→ INPUT ROWS
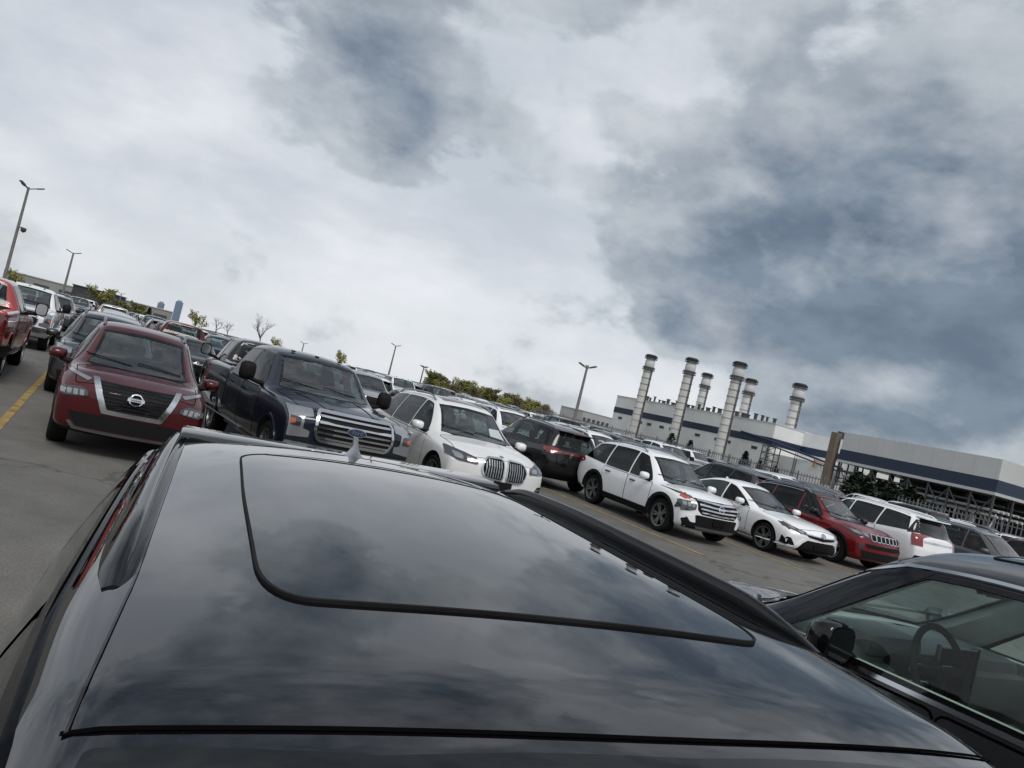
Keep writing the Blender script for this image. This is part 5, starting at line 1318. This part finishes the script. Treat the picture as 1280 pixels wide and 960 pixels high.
def mixc(f,a,b):
    n=nd('ShaderNodeMix',data_type='RGBA'); nt.links.new(f,n.inputs[0])
    for i,x in ((6,a),(7,b)):
        if isinstance(x,tuple): n.inputs[i].default_value=(*x,1)
        else: nt.links.new(x,n.inputs[i])
    return n.outputs[2]
dens=math_('ADD',math_('ADD',math_('MULTIPLY',math_('SUBTRACT',n1.outputs['Fac'],.5),.85),.47),acc)
thick=smooth(dens,.60,.80); mid=smooth(dens,.512,.600)
veil=mixc(smooth(n2.outputs['Fac'],.34,.66),(.765,.78,.82),(.51,.55,.605))      # high thin overcast
lowf=smooth(sep.outputs[2],.20,.0); veil=mixc(math_('MULTIPLY',lowf,.40),veil,(.715,.73,.75))     # paler and warmer towards the horizon
veil=mixc(math_('MULTIPLY',smooth(dens,.40,.56),.42),veil,(.49,.55,.60))
heavy=mixc(smooth(n3.outputs['Fac'],.36,.66),(.20,.25,.31),(.12,.16,.215))
col=mixc(mid,veil,mixc(smooth(n3.outputs['Fac'],.36,.64),(.45,.49,.53),(.31,.355,.405)))
col=mixc(thick,col,heavy)
lit=math_('MULTIPLY',math_('SUBTRACT',n1.outputs['Fac'],n1b.outputs['Fac']),3.2,True)     # cloud tops that face the light
col=mixc(math_('MULTIPLY',lit,.55),col,(.83,.845,.87))
class _c: outputs=[col]
cr=_c
bg2=nd('ShaderNodeBackground'); nt.links.new(cr.outputs[0],bg2.inputs[0]); bg2.inputs[1].default_value=.92
mx=nd('ShaderNodeMixShader'); mx.inputs[0].default_value=.94; nt.links.new(bg1.outputs[0],mx.inputs[1]); nt.links.new(bg2.outputs[0],mx.inputs[2]); nt.links.new(mx.outputs[0],out.inputs[0])
su=bpy.data.lights.new('sun','SUN'); su.energy=1.5; su.angle=R(24); su.color=(1,.96,.90); so=bpy.data.objects.new('sun',su); COL.objects.link(so)
dv=Vector((math.sin(SUN_AZ)*math.cos(SUN_EL),math.cos(SUN_AZ)*math.cos(SUN_EL),math.sin(SUN_EL))); so.rotation_euler=dv.to_track_quat('Z','Y').to_euler()
cam=bpy.data.cameras.new('camera'); cam.sensor_width=36; cam.lens=36*FOC/1280; cam.clip_start=.02; cam.clip_end=9000
co=bpy.data.objects.new('camera',cam); COL.objects.link(co); S.camera=co
co.matrix_world=Matrix.Translation((0,0,CAMH))@Matrix.Rotation(PI/2+PITCH,4,'X')@Matrix.Rotation(ROLL,4,'Z')
S.view_settings.view_transform='Standard'; S.view_settings.look='None'; S.view_settings.exposure=.28; S.view_settings.gamma=1
S.render.engine='CYCLES'; S.cycles.max_bounces=8; S.cycles.transparent_max_bounces=12
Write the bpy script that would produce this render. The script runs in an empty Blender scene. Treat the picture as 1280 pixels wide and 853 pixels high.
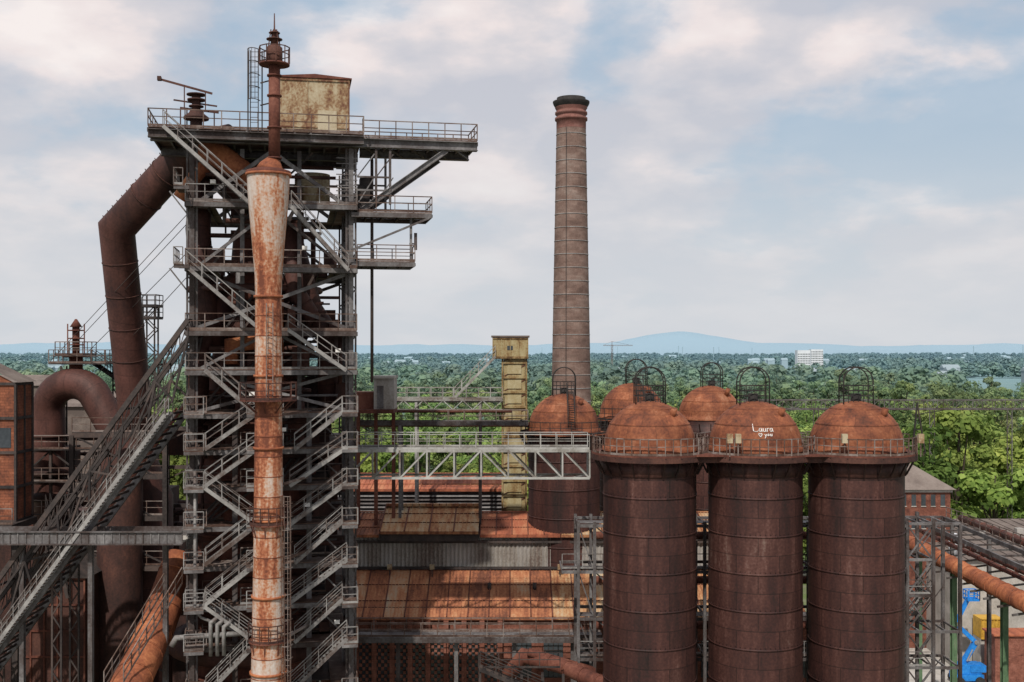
import bpy, math, random
from mathutils import Vector, Matrix, noise
random.seed(7)
R=random.uniform
# ---- survey scale: metres per image unit at a given distance from the viewing tower -------
F=1400.0; H=40.0
def X(u,D): return (u-640)*D/F
def Z(v,D): return H-(v-437)*D/F

# =============================== geometry builder =========================================
class Part:
    def __init__(s,name,mat):
        s.name=name; s.mat=mat; s.v=[]; s.f=[]; s.t=[]; s.uv=[]; s.sm=[]
    def face(s,idx,tone=.5,uv=None,smooth=False):
        s.f.append(idx); s.t.append(tone); s.uv.append(uv); s.sm.append(smooth)
    def quad(s,a,b,c,d,tone=.5,uv=None):
        n=len(s.v); s.v+= [tuple(a),tuple(b),tuple(c),tuple(d)]
        s.face((n,n+1,n+2,n+3),tone,uv)
    def box(s,x0,x1,y0,y1,z0,z1,tone=None):
        t=R(.3,.7) if tone is None else tone
        n=len(s.v)
        s.v+=[(x0,y0,z0),(x1,y0,z0),(x1,y1,z0),(x0,y1,z0),(x0,y0,z1),(x1,y0,z1),(x1,y1,z1),(x0,y1,z1)]
        for q in ((0,3,2,1),(4,5,6,7),(0,1,5,4),(1,2,6,5),(2,3,7,6),(3,0,4,7)):
            s.face(tuple(n+i for i in q),t,[(s.v[n+i][0]+s.v[n+i][1],s.v[n+i][2]) for i in q])
    def beam(s,a,b,w=.1,h=None,tone=None):
        a=Vector(a);b=Vector(b);d=b-a;L=d.length
        if L<1e-4: return
        d/=L; up=Vector((0,0,1)) if abs(d.z)<.995 else Vector((0,1,0))
        sd=d.cross(up).normalized(); t=sd.cross(d)
        h=w if h is None else h
        w=w*.5+R(-.0015,.0015); h=h*.5+R(-.0015,.0015)
        n=len(s.v); tn=R(.2,.8) if tone is None else tone
        for p in (a,b):
            for i,j in ((-1,-1),(1,-1),(1,1),(-1,1)):
                s.v.append(tuple(p+sd*(w*i)+t*(h*j)))
        for q in ((0,1,2,3),(7,6,5,4),(0,4,5,1),(1,5,6,2),(2,6,7,3),(3,7,4,0)):
            s.face(tuple(n+i for i in q),tn)
    def hcol(s,a,b,w=.4):  # H-section member
        a=Vector(a);b=Vector(b); d=(b-a).normalized()
        up=Vector((0,0,1)) if abs(d.z)<.995 else Vector((0,1,0))
        sd=d.cross(up).normalized(); t=sd.cross(d)
        s.beam(a+t*w*.5,b+t*w*.5,w,.05); s.beam(a-t*w*.5,b-t*w*.5,w,.05); s.beam(a,b,.05,w-.055)
    def lattice(s,a,b,w=.5,step=.9,th=.07,axis=(1,0,0)):  # laced member: two chords + zigzag
        a=Vector(a);b=Vector(b);ax=Vector(axis)*w*.5;L=(b-a).length
        s.beam(a+ax,b+ax,th*1.5);s.beam(a-ax,b-ax,th*1.5)
        n=max(1,int(L/step))
        for i in range(n):
            p=a.lerp(b,i/n);q=a.lerp(b,(i+1)/n);sg=1 if i%2 else -1
            s.beam(p+ax*sg,q-ax*sg,th)
    def tube(s,path,r,n=20,cap=True,rings=0,tone=None):
        P=[Vector(p) for p in path]; m=len(P)
        rr=r if isinstance(r,(list,tuple)) else [r]*m
        tan=[]
        for i in range(m):
            if i==0: t=P[1]-P[0]
            elif i==m-1: t=P[-1]-P[-2]
            else: t=(P[i+1]-P[i]).normalized()+(P[i]-P[i-1]).normalized()
            tan.append(t.normalized())
        u=tan[0].orthogonal().normalized(); base=len(s.v); ln=0
        lens=[]
        for i in range(m):
            if i: 
                ln+=(P[i]-P[i-1]).length
                u=(u-tan[i]*u.dot(tan[i])).normalized()
            lens.append(ln)
            w=tan[i].cross(u); k=1.0
            if 0<i<m-1:
                c=tan[i].dot((P[i]-P[i-1]).normalized()); k=1/max(.6,c)
                bend=((P[i+1]-P[i]).normalized()-(P[i]-P[i-1]).normalized())
                bend=bend.normalized() if bend.length>1e-4 else None
            for j in range(n):
                a=2*math.pi*j/n; o=u*math.cos(a)*rr[i]+w*math.sin(a)*rr[i]
                if 0<i<m-1 and bend is not None: o+=bend*o.dot(bend)*(k-1)
                s.v.append(tuple(P[i]+o))
        tn=R(.4,.6) if tone is None else tone
        for i in range(m-1):
            for j in range(n):
                k=(j+1)%n
                s.face((base+i*n+j,base+i*n+k,base+(i+1)*n+k,base+(i+1)*n+j),tn,
                  [(j/n*6.28*rr[i],lens[i]),((j+1)/n*6.28*rr[i],lens[i]),((j+1)/n*6.28*rr[i],lens[i+1]),(j/n*6.28*rr[i],lens[i+1])],True)
        if cap:
            s.face(tuple(base+j for j in reversed(range(n))),tn)
            s.face(tuple(base+(m-1)*n+j for j in range(n)),tn)
        if rings:
            for i in range(m-1):
                L=(P[i+1]-P[i]).length; c=int(L/rings); d=(P[i+1]-P[i]).normalized()
                for q in range(c):
                    p=P[i].lerp(P[i+1],(q+.5)/c); r0=rr[i]+(rr[i+1]-rr[i])*(q+.5)/c
                    s.tube([p-d*.05,p+d*.05],r0+.05,n,True,0,tn-.05)
    def lathe(s,cx,cy,prof,n=32,tone=.5,a0=0,a1=2*math.pi,smooth=True):
        full=abs(a1-a0-2*math.pi)<1e-5; base=len(s.v); m=len(prof); c=n if full else n+1
        ln=0
        L=[0]
        for i in range(1,m):
            ln+=math.hypot(prof[i][0]-prof[i-1][0],prof[i][1]-prof[i-1][1]); L.append(ln)
        rm=max(p[0] for p in prof)
        for r,z in prof:
            for j in range(c):
                a=a0+(a1-a0)*j/n; s.v.append((cx+r*math.cos(a),cy+r*math.sin(a),z))
        for i in range(m-1):
            for j in range(n):
                k=(j+1)%c; ua=(a1-a0)*j/n*rm; ub=(a1-a0)*(j+1)/n*rm
                s.face((base+i*c+j,base+i*c+k,base+(i+1)*c+k,base+(i+1)*c+j),tone,[(ua,L[i]),(ub,L[i]),(ub,L[i+1]),(ua,L[i+1])],smooth)
    def rail(s,pts,h=1.1,th=.045,step=1.5,kick=True,closed=False):
        pts=[Vector(p) for p in pts]
        if closed: pts=pts+[pts[0]]
        up=Vector((0,0,1))
        for a,b in zip(pts[:-1],pts[1:]):
            L=(b-a).length
            if L<.05: continue
            s.beam(a+up*h,b+up*h,th*1.2); s.beam(a+up*h*.55,b+up*h*.55,th)
            if kick: s.beam(a+up*.08,b+up*.08,.02,.14)
            n=max(1,round(L/step))
            for i in range(n+1):
                p=a.lerp(b,i/n); s.beam(p,p+up*h,th*1.2)
    def stairs(s,a,b,w=.9,side=None):
        a=Vector(a);b=Vector(b); d=b-a; hd=Vector((d.x,d.y,0)).normalized(); sd=Vector((-hd.y,hd.x,0))
        for q in (-1,1):
            o=sd*w*.5*q; s.beam(a+o,b+o,.05,.24)
            up=Vector((0,0,1))
            s.beam(a+o+up*1.05,b+o+up*1.05,.055); s.beam(a+o+up*.6,b+o+up*.6,.04)
            n=max(1,round(d.length/1.3))
            for i in range(n+1):
                p=a.lerp(b,i/n)+o; s.beam(p,p+up*1.05,.05)
        n=max(2,round(abs(d.z)/.22))
        for i in range(n):
            p=a.lerp(b,(i+.5)/n); s.beam(p-sd*w*.48,p+sd*w*.48,.22,.035,.1)
    def ladder(s,x,y,z0,z1,cage=True,w=.45):
        s.beam((x-w/2,y,z0),(x-w/2,y,z1),.05);s.beam((x+w/2,y,z0),(x+w/2,y,z1),.05)
        z=z0
        while z<z1: s.beam((x-w/2,y,z),(x+w/2,y,z),.03); z+=.32
        if cage:
            z=z0+2
            while z<z1:
                pts=[(x+.38*math.cos(a),y-.05-.7*math.sin(a),z) for a in [math.pi*i/6 for i in range(7)]]
                for a,b in zip(pts[:-1],pts[1:]): s.beam(a,b,.04)
                z+=.8
            for i in range(1,6):
                a=math.pi*i/6; p=(x+.38*math.cos(a),y-.05-.7*math.sin(a))
                s.beam((p[0],p[1],z0+2),(p[0],p[1],z1),.03)
    def make(s):
        me=bpy.data.meshes.new(s.name); me.from_pydata(s.v,[],s.f); me.materials.append(s.mat)
        at=me.attributes.new('tone','FLOAT','FACE'); at.data.foreach_set('value',s.t)
        uv=me.uv_layers.new(name='UVMap'); arr=[]
        for f,u in zip(s.f,s.uv):
            if u is None: arr+=[0.0]*(2*len(f))
            else:
                for p in u: arr+= [p[0],p[1]]
        uv.data.foreach_set('uv',arr)
        me.polygons.foreach_set('use_smooth',s.sm)
        me.update()
        return bpy.data.objects.new(s.name,me)
class Thing:
    def __init__(s,name): s.name=name; s.parts={}
    def p(s,name,mat):
        if name not in s.parts: s.parts[name]=Part(name,mat)
        return s.parts[name]
    def yaw(s,px,py,ang):
        c,sn=math.cos(ang),math.sin(ang)
        for p in s.parts.values():
            p.v=[(px+(x-px)*c-(y-py)*sn,py+(x-px)*sn+(y-py)*c,z) for x,y,z in p.v]
    def done(s):
        ps=[p for p in s.parts.values() if p.f]
        if len(ps)==1:
            o=ps[0].make(); o.name=s.name; bpy.context.scene.collection.objects.link(o); return o
        e=bpy.data.objects.new(s.name,None); bpy.context.scene.collection.objects.link(e)
        for p in ps:
            o=p.make(); bpy.context.scene.collection.objects.link(o); o.parent=e
        return e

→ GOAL
Nothing but the lines from the one with "Write the bpy" through the one with "def Z(v,D): return H-(v-437)*D/F" is to be copied, exactly and ends included. Leave pictures out.

→ REPLY TO THE TASK
Write the bpy script that would produce this render. The script runs in an empty Blender scene. Treat the picture as 1280 pixels wide and 853 pixels high.
import bpy, math, random
from mathutils import Vector, Matrix, noise
random.seed(7)
R=random.uniform
# ---- survey scale: metres per image unit at a given distance from the viewing tower -------
F=1400.0; H=40.0
def X(u,D): return (u-640)*D/F
def Z(v,D): return H-(v-437)*D/F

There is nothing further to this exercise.